Kelompok ketiga lanjut mantan komisioner Komisi Pemberantasan Korupsi (KPK) itu adalah ekstremisme sosial yang disebabkan karena adanya ketidakadilan sosial. Hal ini menimbulkan kesenjangan ekonomi akibat dari proses politik yang melalui proses demokrasi liberal di Indonesia.
Pembicara yang lain Wakil Dekan IV FIKIF Uhamka Dr Izza Romah Nahrowi berpandangan bahwa ekstremisme sosial keagamaan selalu berpijak pada pemaknaan, pemahaman, ataupun penafsiran tertentu atas kitab suci. Karena itulah penafsiran yang berpijak pada teks-teks keagamaan belum tentu menjadi pemahaman yang utuh karena dianggap sebagai metode pemahaman baru.
Sebagai jalan keluarnya, Izza mengajak semua pihak untuk menghadapi ekstremisme yang didasarkan pada tafsir atas doktrin agama, maka yang diperlukan adalah pendekatan berupa solusi alternatif yang mencegah ekstremisme kekerasan di masyarakat.
Pandangan berbeda disampaikan oleh Direktur Amnesty International Indonesia, Usman Hamid, yang melihat ekstremisme beragama dapat dipicu akibat kelakuan cara berpikir yang berkombinasi dengan penegakan hukum yang lemah. Oleh karena itu, Usman berkesimpulan bahwa pendekatan penegakan hukum setidaknya dapat memperkuat pemahaman kita semua atas teks-teks keagamaan yang hanya dipahami secara ekstrem.
‘’Saya sangat berharap kepada Muhammadiyah agar ikut mendorong pembaruan penegakan hukum, pendidikan, serta kebudayaan,’’ pintanya.
Pada bagian lain Busyro juga menyoroti soal demokrasi transaksional yang sejatinya sangat berbahaya bagi Pancasila, UUD 1945, dan kesatuan bangsa.
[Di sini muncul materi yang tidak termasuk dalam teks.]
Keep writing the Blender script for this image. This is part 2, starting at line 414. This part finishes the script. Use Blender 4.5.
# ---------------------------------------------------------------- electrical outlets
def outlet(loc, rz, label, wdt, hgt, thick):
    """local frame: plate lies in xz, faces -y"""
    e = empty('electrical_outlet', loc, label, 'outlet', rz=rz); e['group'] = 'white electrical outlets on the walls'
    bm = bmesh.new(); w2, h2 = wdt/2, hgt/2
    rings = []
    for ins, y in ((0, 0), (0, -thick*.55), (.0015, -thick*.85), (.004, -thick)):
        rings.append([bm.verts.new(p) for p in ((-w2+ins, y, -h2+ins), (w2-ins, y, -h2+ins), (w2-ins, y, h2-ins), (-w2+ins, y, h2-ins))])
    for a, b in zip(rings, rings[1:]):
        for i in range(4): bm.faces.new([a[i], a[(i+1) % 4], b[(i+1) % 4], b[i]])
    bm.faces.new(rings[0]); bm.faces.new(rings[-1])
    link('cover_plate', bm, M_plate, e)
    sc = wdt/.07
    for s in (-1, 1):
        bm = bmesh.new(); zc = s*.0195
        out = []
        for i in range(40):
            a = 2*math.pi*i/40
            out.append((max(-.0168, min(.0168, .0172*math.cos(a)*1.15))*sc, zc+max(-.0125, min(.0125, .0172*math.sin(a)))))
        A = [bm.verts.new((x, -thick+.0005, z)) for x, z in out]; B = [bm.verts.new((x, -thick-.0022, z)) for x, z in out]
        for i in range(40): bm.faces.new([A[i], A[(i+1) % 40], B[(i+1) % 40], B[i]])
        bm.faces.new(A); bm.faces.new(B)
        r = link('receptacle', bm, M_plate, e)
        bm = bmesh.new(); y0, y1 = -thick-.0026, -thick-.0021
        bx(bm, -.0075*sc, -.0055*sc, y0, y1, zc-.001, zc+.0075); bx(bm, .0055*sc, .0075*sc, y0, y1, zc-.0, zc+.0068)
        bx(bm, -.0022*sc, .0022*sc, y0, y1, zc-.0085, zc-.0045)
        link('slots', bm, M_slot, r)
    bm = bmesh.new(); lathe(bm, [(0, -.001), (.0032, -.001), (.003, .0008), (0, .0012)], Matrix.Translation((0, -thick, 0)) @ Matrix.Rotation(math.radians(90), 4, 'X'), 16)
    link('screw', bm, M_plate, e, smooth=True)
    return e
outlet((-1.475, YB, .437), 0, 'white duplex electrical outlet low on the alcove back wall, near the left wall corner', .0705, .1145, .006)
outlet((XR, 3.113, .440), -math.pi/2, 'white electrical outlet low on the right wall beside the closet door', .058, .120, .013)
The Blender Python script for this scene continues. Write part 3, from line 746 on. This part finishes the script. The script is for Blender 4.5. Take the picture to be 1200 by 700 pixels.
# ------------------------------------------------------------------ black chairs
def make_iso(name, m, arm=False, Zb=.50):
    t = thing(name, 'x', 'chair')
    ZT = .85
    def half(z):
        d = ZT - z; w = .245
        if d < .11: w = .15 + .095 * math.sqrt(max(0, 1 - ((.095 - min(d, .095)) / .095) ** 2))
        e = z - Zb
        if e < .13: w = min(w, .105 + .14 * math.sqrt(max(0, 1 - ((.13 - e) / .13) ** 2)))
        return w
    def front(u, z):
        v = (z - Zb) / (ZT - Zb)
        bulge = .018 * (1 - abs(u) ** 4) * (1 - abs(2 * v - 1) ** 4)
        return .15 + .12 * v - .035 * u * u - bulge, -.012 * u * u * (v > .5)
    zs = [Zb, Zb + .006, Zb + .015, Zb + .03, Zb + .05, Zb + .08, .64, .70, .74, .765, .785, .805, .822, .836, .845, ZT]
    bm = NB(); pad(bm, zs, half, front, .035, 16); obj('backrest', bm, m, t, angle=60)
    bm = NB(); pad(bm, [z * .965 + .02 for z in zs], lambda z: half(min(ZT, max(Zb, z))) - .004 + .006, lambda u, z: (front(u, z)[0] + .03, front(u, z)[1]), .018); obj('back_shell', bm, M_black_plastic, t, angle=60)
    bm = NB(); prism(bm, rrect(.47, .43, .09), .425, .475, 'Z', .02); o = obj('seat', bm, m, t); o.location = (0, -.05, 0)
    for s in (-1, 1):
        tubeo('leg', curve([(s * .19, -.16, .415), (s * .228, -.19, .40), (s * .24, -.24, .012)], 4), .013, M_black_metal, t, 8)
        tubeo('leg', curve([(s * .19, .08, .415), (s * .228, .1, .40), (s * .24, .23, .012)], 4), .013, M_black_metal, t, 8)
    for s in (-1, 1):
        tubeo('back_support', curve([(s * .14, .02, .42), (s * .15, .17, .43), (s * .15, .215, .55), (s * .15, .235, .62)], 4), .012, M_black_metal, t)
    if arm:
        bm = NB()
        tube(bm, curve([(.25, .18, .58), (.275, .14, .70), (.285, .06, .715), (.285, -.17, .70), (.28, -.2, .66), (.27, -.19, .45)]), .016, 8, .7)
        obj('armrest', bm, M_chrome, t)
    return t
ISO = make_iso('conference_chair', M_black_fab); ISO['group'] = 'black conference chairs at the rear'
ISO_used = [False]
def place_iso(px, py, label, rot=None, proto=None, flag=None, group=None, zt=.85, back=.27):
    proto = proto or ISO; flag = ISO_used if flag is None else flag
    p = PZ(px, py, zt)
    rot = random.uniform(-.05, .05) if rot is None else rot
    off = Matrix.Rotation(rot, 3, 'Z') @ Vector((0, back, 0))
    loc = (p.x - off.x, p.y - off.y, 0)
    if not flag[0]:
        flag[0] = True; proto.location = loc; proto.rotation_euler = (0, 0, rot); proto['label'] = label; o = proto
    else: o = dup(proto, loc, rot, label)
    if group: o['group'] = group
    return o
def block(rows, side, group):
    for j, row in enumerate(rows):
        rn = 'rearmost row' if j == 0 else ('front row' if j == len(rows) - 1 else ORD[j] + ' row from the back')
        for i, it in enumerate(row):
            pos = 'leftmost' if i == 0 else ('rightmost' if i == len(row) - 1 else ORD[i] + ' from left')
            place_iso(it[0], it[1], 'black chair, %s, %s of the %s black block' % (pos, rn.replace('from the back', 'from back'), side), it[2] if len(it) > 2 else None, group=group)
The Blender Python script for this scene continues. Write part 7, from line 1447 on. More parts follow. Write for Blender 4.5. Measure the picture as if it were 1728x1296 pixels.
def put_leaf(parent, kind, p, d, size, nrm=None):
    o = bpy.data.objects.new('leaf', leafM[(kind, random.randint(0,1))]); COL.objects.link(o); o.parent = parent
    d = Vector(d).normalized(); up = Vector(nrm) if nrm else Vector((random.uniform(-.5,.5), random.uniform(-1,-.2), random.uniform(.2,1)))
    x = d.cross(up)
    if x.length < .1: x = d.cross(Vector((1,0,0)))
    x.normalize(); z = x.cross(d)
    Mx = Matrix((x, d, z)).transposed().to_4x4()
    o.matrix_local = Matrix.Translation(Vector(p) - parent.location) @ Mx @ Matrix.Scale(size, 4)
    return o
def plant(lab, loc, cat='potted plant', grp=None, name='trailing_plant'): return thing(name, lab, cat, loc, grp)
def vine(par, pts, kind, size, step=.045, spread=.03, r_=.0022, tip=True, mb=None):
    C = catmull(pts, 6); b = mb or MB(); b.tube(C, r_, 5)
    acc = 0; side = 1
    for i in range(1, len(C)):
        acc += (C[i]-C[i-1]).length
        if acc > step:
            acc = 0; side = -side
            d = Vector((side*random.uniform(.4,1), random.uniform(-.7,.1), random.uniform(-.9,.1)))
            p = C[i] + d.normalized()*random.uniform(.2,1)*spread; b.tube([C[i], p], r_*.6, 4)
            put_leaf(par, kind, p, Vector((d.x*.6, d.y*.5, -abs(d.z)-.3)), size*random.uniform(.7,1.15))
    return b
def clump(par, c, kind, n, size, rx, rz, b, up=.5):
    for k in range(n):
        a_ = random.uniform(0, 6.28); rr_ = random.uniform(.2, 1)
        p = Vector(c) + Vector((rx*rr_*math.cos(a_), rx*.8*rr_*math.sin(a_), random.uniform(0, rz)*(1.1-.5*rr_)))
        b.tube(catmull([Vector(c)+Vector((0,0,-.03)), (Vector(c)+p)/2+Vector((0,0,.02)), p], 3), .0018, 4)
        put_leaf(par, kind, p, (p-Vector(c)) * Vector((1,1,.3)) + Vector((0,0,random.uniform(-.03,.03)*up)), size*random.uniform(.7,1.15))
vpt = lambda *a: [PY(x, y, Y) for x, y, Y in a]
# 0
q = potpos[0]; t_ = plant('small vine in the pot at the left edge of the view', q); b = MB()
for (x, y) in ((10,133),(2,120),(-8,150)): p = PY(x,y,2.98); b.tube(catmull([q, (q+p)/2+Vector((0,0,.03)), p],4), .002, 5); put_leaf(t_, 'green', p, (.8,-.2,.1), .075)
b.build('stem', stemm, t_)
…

Ia kemudian mencontohkan pelaksanaan Pemilihan Kepala Daerah (Pilkada) serentak yang akan berlangsung pada pertengahan tahun ini, menurutnya sangat mustahil tidak ada pilkada yang tidak memakai politik uang.
Oleh sebab itu Busyro mengingatkan, sila pertama Pancasila adalah Ketuhanan Yang Maha Esa, jika diturunkan dan diisi secara moral akademis intinya adalah agama. Apabila demokrasi itu hasil dari proses transaksional, maka terbentuklah birokrasi kleptokrasi yang penuh dengan ketidakjujuran.